◆ Your goal ◆
Would you print the material exactly, starting at its first line and ending at the line holding "scene.camera = cam"?

◆ Material to process ◆
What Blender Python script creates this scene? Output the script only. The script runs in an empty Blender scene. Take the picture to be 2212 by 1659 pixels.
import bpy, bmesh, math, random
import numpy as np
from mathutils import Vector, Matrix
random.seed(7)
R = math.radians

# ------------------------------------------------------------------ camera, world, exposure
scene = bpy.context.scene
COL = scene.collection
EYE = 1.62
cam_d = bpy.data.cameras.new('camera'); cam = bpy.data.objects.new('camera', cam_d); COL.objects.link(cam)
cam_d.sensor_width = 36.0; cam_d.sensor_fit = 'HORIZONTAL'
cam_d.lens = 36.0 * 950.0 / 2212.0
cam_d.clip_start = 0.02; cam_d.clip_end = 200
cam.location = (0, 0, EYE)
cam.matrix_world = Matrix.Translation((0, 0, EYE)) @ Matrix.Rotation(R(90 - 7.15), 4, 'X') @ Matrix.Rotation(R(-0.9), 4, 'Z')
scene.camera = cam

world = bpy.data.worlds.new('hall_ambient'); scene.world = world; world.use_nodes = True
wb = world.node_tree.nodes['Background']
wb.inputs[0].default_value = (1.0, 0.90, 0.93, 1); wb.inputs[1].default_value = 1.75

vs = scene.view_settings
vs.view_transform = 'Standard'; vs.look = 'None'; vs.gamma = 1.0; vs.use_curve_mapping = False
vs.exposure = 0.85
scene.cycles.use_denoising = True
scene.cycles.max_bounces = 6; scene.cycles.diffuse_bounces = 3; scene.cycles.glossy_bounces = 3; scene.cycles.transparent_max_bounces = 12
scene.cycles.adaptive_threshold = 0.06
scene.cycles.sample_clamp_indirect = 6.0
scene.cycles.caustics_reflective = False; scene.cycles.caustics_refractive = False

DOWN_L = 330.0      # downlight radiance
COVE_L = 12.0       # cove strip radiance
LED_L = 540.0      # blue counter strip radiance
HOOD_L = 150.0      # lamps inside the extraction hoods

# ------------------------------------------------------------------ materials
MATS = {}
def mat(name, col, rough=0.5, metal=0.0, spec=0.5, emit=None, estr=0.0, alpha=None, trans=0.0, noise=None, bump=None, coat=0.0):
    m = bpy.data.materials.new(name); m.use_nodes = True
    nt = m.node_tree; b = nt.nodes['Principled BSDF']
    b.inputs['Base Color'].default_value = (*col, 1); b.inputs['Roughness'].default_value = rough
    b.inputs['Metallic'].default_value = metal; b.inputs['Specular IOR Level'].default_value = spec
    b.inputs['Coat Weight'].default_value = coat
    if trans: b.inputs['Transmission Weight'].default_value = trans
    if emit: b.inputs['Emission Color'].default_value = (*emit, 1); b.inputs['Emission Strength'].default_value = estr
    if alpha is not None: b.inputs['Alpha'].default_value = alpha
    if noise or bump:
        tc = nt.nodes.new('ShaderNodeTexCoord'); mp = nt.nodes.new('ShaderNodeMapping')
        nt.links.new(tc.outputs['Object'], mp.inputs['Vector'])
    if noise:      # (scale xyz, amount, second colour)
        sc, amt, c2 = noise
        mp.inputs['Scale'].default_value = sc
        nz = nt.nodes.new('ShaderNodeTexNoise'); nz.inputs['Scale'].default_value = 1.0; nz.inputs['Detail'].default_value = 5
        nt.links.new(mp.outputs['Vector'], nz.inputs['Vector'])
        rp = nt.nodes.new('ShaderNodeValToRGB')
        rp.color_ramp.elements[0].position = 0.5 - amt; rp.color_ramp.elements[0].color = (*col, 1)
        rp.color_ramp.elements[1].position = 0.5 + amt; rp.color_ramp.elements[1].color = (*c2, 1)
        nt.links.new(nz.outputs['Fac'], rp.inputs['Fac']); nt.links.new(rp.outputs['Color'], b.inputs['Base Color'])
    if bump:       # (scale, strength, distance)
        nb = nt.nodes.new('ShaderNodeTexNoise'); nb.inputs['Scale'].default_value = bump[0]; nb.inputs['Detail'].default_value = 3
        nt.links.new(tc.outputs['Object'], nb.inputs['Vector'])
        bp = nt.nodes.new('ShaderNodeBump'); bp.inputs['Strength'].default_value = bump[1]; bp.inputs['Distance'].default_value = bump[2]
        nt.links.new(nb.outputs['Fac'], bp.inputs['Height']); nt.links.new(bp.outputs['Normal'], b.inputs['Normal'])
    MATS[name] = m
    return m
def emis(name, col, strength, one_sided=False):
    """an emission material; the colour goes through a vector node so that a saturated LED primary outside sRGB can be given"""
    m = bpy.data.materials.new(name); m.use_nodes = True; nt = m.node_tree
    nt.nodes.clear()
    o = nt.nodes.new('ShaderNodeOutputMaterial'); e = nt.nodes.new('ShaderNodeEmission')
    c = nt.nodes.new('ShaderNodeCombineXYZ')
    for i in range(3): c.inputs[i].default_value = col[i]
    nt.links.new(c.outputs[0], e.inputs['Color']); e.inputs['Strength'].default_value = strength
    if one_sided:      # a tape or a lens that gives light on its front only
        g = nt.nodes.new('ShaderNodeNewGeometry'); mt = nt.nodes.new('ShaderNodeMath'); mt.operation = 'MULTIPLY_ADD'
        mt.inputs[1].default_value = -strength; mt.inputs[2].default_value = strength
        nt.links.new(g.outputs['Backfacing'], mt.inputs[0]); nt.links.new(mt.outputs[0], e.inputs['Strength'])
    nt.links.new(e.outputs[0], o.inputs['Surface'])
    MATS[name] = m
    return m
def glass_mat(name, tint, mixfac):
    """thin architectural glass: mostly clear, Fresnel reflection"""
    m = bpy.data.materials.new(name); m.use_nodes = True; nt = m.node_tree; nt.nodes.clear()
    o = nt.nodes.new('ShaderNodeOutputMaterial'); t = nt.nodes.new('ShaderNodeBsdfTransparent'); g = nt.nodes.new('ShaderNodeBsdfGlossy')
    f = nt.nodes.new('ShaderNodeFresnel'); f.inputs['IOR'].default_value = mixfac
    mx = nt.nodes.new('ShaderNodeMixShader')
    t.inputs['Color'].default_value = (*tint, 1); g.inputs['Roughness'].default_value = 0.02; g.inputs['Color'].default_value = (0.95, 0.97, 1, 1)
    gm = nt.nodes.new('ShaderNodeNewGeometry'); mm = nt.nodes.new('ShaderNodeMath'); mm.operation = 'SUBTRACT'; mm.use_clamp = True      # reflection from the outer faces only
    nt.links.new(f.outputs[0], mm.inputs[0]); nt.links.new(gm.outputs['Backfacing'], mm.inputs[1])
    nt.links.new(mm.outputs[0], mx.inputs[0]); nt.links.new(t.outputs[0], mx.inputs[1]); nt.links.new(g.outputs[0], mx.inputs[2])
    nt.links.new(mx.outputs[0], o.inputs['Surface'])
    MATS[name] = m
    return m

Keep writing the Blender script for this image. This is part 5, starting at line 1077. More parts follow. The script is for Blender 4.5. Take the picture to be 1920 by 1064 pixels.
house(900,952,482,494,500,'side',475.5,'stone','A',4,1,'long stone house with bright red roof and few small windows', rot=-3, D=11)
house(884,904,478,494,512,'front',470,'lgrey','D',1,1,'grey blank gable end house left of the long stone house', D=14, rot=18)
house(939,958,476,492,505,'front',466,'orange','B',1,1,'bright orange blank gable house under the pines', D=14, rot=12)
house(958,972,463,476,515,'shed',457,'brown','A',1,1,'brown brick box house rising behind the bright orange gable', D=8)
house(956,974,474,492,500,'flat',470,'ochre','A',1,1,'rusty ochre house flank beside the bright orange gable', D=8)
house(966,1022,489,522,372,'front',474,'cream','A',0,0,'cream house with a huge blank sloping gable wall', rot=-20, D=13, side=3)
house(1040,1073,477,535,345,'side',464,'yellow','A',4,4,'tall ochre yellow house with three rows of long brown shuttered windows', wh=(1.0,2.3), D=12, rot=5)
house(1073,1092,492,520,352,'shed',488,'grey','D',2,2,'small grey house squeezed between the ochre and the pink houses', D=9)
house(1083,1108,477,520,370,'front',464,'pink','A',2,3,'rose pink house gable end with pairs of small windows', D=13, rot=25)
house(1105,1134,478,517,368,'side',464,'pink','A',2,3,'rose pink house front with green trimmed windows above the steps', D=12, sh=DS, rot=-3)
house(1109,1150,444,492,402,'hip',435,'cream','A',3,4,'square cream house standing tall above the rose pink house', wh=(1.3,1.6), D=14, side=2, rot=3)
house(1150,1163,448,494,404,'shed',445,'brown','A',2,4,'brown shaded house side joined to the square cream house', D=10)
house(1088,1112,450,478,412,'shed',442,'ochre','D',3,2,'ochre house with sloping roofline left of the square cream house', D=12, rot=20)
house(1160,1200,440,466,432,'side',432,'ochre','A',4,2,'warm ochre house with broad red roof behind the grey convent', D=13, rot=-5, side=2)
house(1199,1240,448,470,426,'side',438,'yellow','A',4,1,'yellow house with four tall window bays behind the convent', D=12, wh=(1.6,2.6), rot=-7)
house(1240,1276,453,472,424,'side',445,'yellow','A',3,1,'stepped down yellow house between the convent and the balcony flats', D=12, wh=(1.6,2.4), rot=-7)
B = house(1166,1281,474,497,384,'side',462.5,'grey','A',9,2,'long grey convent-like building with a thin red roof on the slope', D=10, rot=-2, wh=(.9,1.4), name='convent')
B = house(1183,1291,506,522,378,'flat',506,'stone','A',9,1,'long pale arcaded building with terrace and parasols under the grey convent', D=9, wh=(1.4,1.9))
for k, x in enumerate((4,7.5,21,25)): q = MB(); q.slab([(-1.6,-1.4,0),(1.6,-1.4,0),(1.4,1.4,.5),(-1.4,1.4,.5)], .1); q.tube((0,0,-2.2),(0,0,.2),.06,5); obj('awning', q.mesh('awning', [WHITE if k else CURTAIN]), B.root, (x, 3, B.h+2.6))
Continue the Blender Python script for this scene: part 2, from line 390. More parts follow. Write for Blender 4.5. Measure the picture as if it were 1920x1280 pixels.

◆ The answer ◆
What Blender Python script creates this scene? Output the script only. The script runs in an empty Blender scene. Take the picture to be 2212 by 1659 pixels.
import bpy, bmesh, math, random
import numpy as np
from mathutils import Vector, Matrix
random.seed(7)
R = math.radians

# ------------------------------------------------------------------ camera, world, exposure
scene = bpy.context.scene
COL = scene.collection
EYE = 1.62
cam_d = bpy.data.cameras.new('camera'); cam = bpy.data.objects.new('camera', cam_d); COL.objects.link(cam)
cam_d.sensor_width = 36.0; cam_d.sensor_fit = 'HORIZONTAL'
cam_d.lens = 36.0 * 950.0 / 2212.0
cam_d.clip_start = 0.02; cam_d.clip_end = 200
cam.location = (0, 0, EYE)
cam.matrix_world = Matrix.Translation((0, 0, EYE)) @ Matrix.Rotation(R(90 - 7.15), 4, 'X') @ Matrix.Rotation(R(-0.9), 4, 'Z')
scene.camera = cam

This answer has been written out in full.